Arefe günü Cebelirahme
Arefe haccın en önemli farzı olan vakfenin yapıldığı yerin (Arafat) diğer adıdır. Vakfe, kurban bayramının bir gün öncesi olan zilhicce ayının dokuzuncu günü burada yapıldığından bu güne yevmü arefe (arefe günü) veya Türkçe’de kısaca arefe (arife) denilmiştir.
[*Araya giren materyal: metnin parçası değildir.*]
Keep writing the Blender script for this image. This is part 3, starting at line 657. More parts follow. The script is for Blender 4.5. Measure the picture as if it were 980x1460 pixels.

Arefe günü, haccın temel rüknü olan vakfenin o gün yapılması sebebiyle büyük önem taşımaktadır. Arefenin önemine, faziletli ve makbul duanın o gün yapılan dua olduğuna dair hadisler vardır (bk. Şevkânî, IV, 70; Muhibbüddin et-Taberî, s. 392). Vakfe, arefe günü zeval vaktinden kurban bayramının birinci günü fecrin doğuşuna kadar olan süre içinde yapılır . O gün vakfenin dışında yapılması gereken başka önemli hususlar da vardır. Hacıların terviye günü (8 Zilhicce) Mekke’den Mina’ya gidip orada geceledikten sonra arefe günü sabah namazını Mina’da kılarak güneşin doğuşunu takiben Arafat’a çıkmaları, zeval vaktinden sonra orada gusletmeleri, öğle ve ikindi namazlarını öğle vaktinde birlikte kılmaları, zamanlarını tekbir, tehlil, telbiye, salâtüselâm ve dua ile geçirmeleri ve akşam güneşin batmasıyla birlikte Müzdelife’ye doğru yola çıkmaları sünnettir. Hz. Peygamber’den arefe günü oruç tutmanın faziletine dair hadis rivayet edildiği gibi, Arafat’ta oruç tutmanın menedildiğine ve kendisinin orada oruç tutmadığına dair hadisler de vardır. Buna göre, hacıların zayıf düşerek asıl görevlerini aksatmalarına yol açacağı için arefe günü oruç tutmaları mekruh, hacca gitmeyenlerin aynı gün oruç tutması ise müstehap kabul edilmiştir (Şevkânî, IV, 267-269; el-Fetâva’l-Hindiyye, I, 229). Ayrıca kurban bayramının dördüncü günü ikindi namazına kadar her farz namazın ardından okunan teşrîk tekbirlerine de arefe günü sabah namazından sonra başlanır. Diğer taraftan, Hanefîler’e göre arefe ve daha sonraki dört gün içinde umre yapmak, diğer hac vazifelerini aksatabileceği için tahrîmen mekruh sayılmıştır. Bugün uygulamada görülen izdiham, Hanefî mezhebine ait hükmün isabetli olduğunu ortaya koymaktadır. Diğer üç mezhebe göre ise kerahet söz konusu değildir (Mv.F, II, 144).
Arefe günü, Arafat’taki hacıları taklit maksadıyla halkın Mescid-i Nebevî’de veya başka herhangi bir mescid veya yerde toplanması bid‘at olup mânasız bir davranıştır (İbn Vaddâh, s. 46-47; Muhibbüddin et-Taberî, s. 387; el-Fetâva’l-Hindiyye, I, 153).
Arefe günü Arafat’ta vakfe duası yapan bir grup hacı
Kurban bayramından bir gün öncesine mahsus olan arefe tabiri, Türkçe’de ramazan bayramından bir gün öncesi için de kullanılmaktadır. Bunun gibi, belli gün ve bayramlardan bir gün öncesine veya önemli bir olay ya da olayların cereyan ettiği bir dönemden önceki günlere de Türkçe’de arefe denmektedir.